¿Silencio o Denuncia?

Me gustaría poder escribir sobre cualquiera de las muchas situaciones problemáticas o interesantes que existen en nuestro mundo; pero me resulta difícil, mientras tengamos injusticias institucionalizadas de forma flagrante y dolorosa en nuestro país. Ciertamente, el mundo no se termina en el procés catalán, pero no hablar de ello ahora con claridad desde la Iglesia, a la luz de los grandes valores evangélicos y humanistas que deberían caracterizarnos, creo que nos hace cómplices de un statu quo envenenado que algunos desearían perpetuar como si no hubiera pasado nada.

Los eclesiásticos catalanes que nos hemos pronunciado públicamente sobre los derechos fundamentales de las personas y de los pueblos, siguiendo los principios de la Doctrina Social de la Iglesia, hemos tenido que escuchar que debemos ser pastores de todos y que deberíamos callar sobre un tema en el que la propia sociedad catalana no se pone unánimemente de acuerdo. No tengo ninguna duda de que, como cristiano y como sacerdote, mi primer deber en este campo es fomentar la concordia y la reconciliación, trabajar para recoser fracturas y sanar heridas; pero precisamente por eso, estoy convencido de que no se debe silenciar la verdad ni negar el mal cometido, porque el entendimiento y la fraternidad nunca podrán ser el fruto de la imposición del relato de los que tienen más instrumentos institucionales de coerción sobre los que solo tienen la fuerza moral de sus argumentos.
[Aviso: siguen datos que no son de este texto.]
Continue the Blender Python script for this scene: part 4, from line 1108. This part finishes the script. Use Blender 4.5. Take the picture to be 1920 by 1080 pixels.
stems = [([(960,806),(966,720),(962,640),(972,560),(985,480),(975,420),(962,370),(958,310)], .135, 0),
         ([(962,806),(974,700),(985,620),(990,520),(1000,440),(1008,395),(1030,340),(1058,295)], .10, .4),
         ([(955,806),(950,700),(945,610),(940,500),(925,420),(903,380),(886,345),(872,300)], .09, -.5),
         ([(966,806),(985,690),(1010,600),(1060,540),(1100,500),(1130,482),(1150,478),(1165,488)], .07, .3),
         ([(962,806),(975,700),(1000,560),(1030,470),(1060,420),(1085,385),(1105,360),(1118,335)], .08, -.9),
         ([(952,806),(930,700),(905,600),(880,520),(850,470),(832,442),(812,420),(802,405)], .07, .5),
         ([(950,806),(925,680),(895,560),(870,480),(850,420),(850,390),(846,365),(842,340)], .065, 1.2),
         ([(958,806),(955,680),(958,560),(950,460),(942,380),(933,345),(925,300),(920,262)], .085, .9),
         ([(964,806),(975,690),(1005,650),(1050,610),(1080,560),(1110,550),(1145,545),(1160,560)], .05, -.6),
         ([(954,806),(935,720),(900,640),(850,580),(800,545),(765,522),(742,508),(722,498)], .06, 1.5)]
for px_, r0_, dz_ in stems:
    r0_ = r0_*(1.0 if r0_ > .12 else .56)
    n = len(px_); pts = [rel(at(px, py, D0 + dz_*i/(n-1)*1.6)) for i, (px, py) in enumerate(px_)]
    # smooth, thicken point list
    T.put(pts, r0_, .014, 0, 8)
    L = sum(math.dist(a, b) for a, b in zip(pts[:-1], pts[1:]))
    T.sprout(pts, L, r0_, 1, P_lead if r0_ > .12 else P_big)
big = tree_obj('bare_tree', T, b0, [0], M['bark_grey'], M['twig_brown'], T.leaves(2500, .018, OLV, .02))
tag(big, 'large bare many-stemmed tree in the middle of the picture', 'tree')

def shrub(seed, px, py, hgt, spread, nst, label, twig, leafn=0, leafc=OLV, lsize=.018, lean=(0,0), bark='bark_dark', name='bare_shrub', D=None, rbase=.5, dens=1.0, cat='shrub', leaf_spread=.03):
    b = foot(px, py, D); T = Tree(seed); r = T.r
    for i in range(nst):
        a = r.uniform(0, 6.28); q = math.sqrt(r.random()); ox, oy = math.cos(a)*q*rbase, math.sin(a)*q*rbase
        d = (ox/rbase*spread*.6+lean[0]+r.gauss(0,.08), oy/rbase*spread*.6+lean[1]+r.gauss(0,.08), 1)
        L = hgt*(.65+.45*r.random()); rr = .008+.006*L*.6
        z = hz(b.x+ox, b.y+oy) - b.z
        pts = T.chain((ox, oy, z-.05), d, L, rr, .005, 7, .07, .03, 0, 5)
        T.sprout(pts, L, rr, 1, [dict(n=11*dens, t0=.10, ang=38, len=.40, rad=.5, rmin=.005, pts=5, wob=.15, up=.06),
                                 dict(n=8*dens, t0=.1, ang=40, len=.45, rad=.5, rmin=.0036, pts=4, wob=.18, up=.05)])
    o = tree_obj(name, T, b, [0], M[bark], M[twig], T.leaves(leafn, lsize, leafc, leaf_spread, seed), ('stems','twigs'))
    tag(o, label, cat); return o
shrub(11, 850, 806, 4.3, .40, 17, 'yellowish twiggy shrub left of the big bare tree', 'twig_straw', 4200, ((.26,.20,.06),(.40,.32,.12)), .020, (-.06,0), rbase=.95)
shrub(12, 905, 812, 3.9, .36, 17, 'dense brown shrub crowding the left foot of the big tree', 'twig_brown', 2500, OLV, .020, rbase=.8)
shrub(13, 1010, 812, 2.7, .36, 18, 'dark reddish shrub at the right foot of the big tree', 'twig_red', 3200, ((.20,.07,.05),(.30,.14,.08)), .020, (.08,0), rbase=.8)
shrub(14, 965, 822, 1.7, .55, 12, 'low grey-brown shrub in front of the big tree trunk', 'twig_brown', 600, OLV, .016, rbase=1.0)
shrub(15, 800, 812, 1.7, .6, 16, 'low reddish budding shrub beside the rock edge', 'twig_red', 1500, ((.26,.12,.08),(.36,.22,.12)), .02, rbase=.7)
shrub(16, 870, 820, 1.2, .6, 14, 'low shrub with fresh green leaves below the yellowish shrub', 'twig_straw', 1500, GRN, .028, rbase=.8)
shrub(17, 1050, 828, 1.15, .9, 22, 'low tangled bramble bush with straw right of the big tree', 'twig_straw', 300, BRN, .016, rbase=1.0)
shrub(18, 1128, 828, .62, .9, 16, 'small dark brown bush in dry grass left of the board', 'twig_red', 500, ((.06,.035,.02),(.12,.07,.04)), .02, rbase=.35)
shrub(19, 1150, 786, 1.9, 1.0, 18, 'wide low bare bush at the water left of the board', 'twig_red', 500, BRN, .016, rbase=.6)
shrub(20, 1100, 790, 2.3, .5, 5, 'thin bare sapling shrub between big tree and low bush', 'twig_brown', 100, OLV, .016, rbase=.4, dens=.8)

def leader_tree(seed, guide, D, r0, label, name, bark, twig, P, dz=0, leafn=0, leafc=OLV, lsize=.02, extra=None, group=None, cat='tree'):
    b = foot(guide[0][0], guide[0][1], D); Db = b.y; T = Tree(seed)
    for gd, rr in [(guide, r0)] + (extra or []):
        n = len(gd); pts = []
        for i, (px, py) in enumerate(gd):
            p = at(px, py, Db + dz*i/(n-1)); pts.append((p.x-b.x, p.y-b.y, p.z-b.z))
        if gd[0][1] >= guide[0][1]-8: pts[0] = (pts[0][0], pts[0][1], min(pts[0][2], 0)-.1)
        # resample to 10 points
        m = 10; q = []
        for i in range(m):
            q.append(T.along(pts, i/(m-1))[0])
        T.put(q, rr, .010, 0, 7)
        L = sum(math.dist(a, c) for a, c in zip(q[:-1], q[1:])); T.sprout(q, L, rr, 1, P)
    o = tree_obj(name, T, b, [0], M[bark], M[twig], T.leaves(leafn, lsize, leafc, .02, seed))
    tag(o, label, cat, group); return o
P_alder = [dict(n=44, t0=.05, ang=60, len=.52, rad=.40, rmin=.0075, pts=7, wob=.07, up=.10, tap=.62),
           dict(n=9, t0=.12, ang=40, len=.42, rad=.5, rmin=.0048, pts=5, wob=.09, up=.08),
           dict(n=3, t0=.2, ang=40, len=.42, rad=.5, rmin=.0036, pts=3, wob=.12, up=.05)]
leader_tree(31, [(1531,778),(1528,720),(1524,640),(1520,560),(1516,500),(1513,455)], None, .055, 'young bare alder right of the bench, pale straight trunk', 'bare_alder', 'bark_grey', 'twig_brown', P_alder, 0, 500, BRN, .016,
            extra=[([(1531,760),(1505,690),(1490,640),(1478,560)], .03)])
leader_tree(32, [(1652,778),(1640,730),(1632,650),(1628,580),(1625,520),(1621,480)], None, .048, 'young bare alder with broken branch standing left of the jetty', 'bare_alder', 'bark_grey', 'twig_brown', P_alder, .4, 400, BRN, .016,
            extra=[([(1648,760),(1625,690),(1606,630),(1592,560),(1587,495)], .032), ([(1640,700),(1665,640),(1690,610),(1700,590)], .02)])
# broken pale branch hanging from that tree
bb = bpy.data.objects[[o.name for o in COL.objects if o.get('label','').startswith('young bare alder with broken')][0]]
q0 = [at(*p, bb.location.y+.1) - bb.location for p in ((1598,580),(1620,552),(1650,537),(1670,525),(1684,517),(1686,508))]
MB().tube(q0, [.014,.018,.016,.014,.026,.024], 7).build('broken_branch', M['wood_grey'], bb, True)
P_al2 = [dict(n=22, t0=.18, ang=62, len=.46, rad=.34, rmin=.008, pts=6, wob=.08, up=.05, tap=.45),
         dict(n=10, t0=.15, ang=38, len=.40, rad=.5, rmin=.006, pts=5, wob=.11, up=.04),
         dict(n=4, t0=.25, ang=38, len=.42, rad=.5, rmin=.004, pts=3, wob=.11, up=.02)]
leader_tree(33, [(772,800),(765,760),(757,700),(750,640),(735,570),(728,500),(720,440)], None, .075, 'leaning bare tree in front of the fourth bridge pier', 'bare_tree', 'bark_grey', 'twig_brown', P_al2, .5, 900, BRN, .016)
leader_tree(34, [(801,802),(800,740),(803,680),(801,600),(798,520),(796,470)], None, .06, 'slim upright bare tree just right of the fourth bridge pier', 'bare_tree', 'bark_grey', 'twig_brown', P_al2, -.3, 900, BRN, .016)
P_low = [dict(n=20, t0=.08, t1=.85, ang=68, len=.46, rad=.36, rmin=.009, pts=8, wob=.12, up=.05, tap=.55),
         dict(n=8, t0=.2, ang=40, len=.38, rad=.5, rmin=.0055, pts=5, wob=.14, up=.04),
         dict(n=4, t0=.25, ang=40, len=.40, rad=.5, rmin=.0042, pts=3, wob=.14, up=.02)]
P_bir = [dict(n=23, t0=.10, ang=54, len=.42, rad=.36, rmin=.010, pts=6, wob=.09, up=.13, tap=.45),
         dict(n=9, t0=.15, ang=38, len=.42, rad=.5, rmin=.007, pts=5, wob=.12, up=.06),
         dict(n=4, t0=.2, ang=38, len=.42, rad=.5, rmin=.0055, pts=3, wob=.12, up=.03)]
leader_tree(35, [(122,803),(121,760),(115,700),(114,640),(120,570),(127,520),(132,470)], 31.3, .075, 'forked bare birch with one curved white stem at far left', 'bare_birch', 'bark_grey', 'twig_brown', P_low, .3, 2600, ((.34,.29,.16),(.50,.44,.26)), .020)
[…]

En este sentido, la reciente nota conjunta de los obispos catalanes sobre la necesidad de encontrar “una solución justa” a un “problema político” ha sido muy explícita.

Cuando tenemos personas honestas que cuentan con el apoyo de millones de ciudadanos, encarceladas o amenazadas con la prisión solo por el hecho de haber defendido los derechos legítimos de Cataluña como nación, no es cuestión de mantener la neutralidad de la Iglesia en temas políticos opinables, sino que se trata de ser fieles al espíritu cristiano que debería obligarnos a defender siempre sobre todo a los más débiles y a los que ven pisoteados sus derechos y su dignidad. Digámoslo con acierto e inteligentemente, pero no pequemos de excesiva prudencia, porque con nuestro silencio, podríamos estar bendiciendo la violencia y el odio que, desde hace demasiado tiempo, están propiciando los que se presentan como paladines de la legalidad vigente.

Ante el pacifismo y la voluntad de diálogo del movimiento soberanista catalán, encontramos un Estado que sigue coaccionando, castigando y reprimiendo. Más allá de los propios sentimientos de pertenencia nacional, me parece que los cristianos deberíamos tener claro de qué lado nos hemos de poner cuando se trata de defender a las personas inocentes que están injustamente privadas de su libertad.